OBJECTIVE:
Print exactly the lines from the first one down to the line containing "M['glow'] = glow_mat()", both ends included, with no pictures and nothing else.

--- BEGIN COLLECTED DATA ---

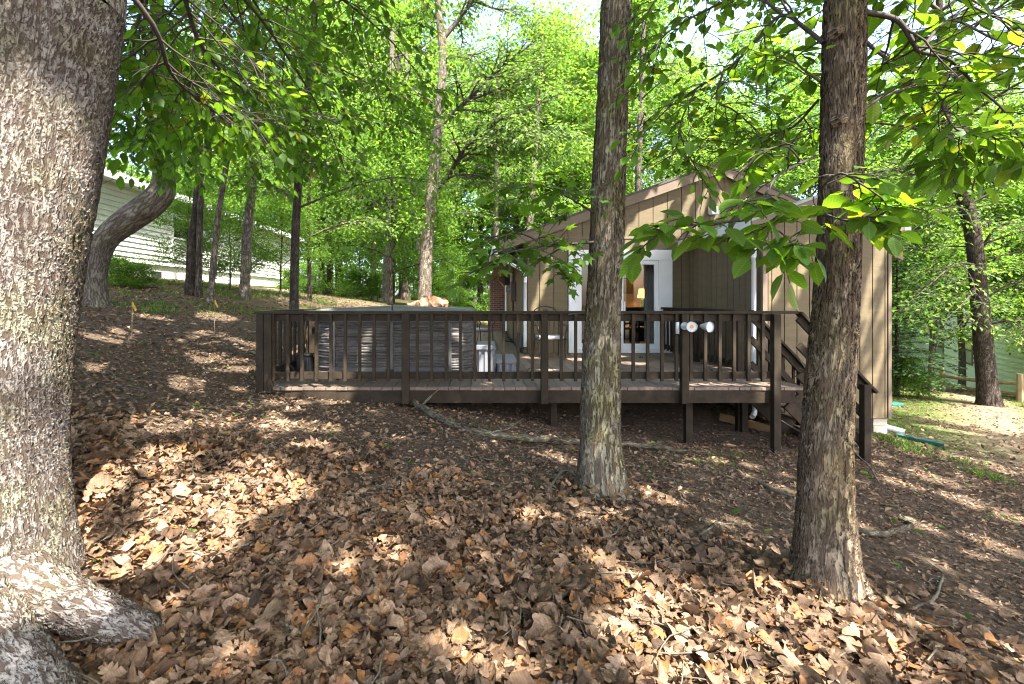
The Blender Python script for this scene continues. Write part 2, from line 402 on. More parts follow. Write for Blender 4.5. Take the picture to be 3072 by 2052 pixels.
def glass_mat():
    m, n, l, b = new_mat("window_glass")
    tr = n.new("ShaderNodeBsdfTransparent"); tr.inputs[0].default_value = (0.86, 0.9, 0.88, 1)
    gl = n.new("ShaderNodeBsdfGlossy"); gl.inputs["Roughness"].default_value = 0.01
    fr = n.new("ShaderNodeFresnel"); fr.inputs[0].default_value = 1.6
    mx = n.new("ShaderNodeMixShader"); l.new(fr.outputs[0], mx.inputs[0]); l.new(tr.outputs[0], mx.inputs[1]); l.new(gl.outputs[0], mx.inputs[2])
    l.new(mx.outputs[0], n["Material Output"].inputs[0])
    return m
M['glass'] = glass_mat()

def glow_mat():
    m, n, l, b = new_mat("lit_lamp_shade")
    b.inputs["Base Color"].default_value = (0.9, 0.5, 0.15, 1)
    b.inputs["Emission Color"].default_value = (1.0, 0.42, 0.07, 1); b.inputs["Emission Strength"].default_value = 0.9
    return m
M['glow'] = glow_mat()

def ground_mat():
    m, n, l, b = new_mat("forest_floor")
    tc = n.new("ShaderNodeTexCoord")
    a = n.new("ShaderNodeTexNoise"); a.inputs["Scale"].default_value = 26; a.inputs["Detail"].default_value = 8; a.inputs["Roughness"].default_value = 0.75
    l.new(tc.outputs["Object"], a.inputs[0])
    r = ramp(n, [(0.3, (0.045, 0.032, 0.022)), (0.5, (0.12, 0.083, 0.056)), (0.62, (0.19, 0.135, 0.09)), (0.75, (0.30, 0.225, 0.155))])
    l.new(a.outputs[0], r.inputs[0])
    big = n.new("ShaderNodeTexNoise"); big.inputs["Scale"].default_value = 0.9; big.inputs["Detail"].default_value = 5; l.new(tc.outputs["Object"], big.inputs[0])
    # mossy green where the right-hand yard is
    at_ = n.new("ShaderNodeAttribute"); at_.attribute_name = "moss"
    ad = n.new("ShaderNodeMath"); ad.operation = 'MULTIPLY_ADD'; ad.inputs[1].default_value = 2.2; l.new(big.outputs[0], ad.inputs[0]); ad.inputs[2].default_value = -0.5
    ml = n.new("ShaderNodeMath"); ml.operation = 'MULTIPLY'; ml.use_clamp = True; l.new(ad.outputs[0], ml.inputs[0]); l.new(at_.outputs["Fac"], ml.inputs[1])
    mg = n.new("ShaderNodeMixRGB"); l.new(ml.outputs[0], mg.inputs[0]); l.new(r.outputs[0], mg.inputs[1])
    r3 = ramp(n, [(0.35, (0.045, 0.075, 0.014)), (0.7, (0.12, 0.165, 0.035))]); l.new(a.outputs[0], r3.inputs[0]); l.new(r3.outputs[0], mg.inputs[2])
    # paler trodden soil on the right
    at2 = n.new("ShaderNodeAttribute"); at2.attribute_name = "soil"
    ms = n.new("ShaderNodeMixRGB"); l.new(at2.outputs["Fac"], ms.inputs[0]); l.new(mg.outputs[0], ms.inputs[1])
    r4 = ramp(n, [(0.35, (0.17, 0.12, 0.08)), (0.7, (0.38, 0.29, 0.20))]); l.new(a.outputs[0], r4.inputs[0]); l.new(r4.outputs[0], ms.inputs[2])
    l.new(ms.outputs[0], b.inputs["Base Color"]); b.inputs["Roughness"].default_value = 0.95; b.inputs["Specular IOR Level"].default_value = 0.1
    bp = n.new("ShaderNodeBump"); bp.inputs["Distance"].default_value = 0.05; bp.inputs["Strength"].default_value = 1
    l.new(a.outputs[0], bp.inputs["Height"]); l.new(bp.outputs[0], b.inputs["Normal"])
    return m
M['ground'] = ground_mat()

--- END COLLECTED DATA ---

EXERCISE RESPONSE:
The Blender Python script for this scene continues. Write part 2, from line 402 on. More parts follow. Write for Blender 4.5. Take the picture to be 3072 by 2052 pixels.
def glass_mat():
    m, n, l, b = new_mat("window_glass")
    tr = n.new("ShaderNodeBsdfTransparent"); tr.inputs[0].default_value = (0.86, 0.9, 0.88, 1)
    gl = n.new("ShaderNodeBsdfGlossy"); gl.inputs["Roughness"].default_value = 0.01
    fr = n.new("ShaderNodeFresnel"); fr.inputs[0].default_value = 1.6
    mx = n.new("ShaderNodeMixShader"); l.new(fr.outputs[0], mx.inputs[0]); l.new(tr.outputs[0], mx.inputs[1]); l.new(gl.outputs[0], mx.inputs[2])
    l.new(mx.outputs[0], n["Material Output"].inputs[0])
    return m
M['glass'] = glass_mat()

def glow_mat():
    m, n, l, b = new_mat("lit_lamp_shade")
    b.inputs["Base Color"].default_value = (0.9, 0.5, 0.15, 1)
    b.inputs["Emission Color"].default_value = (1.0, 0.42, 0.07, 1); b.inputs["Emission Strength"].default_value = 0.9
    return m
M['glow'] = glow_mat()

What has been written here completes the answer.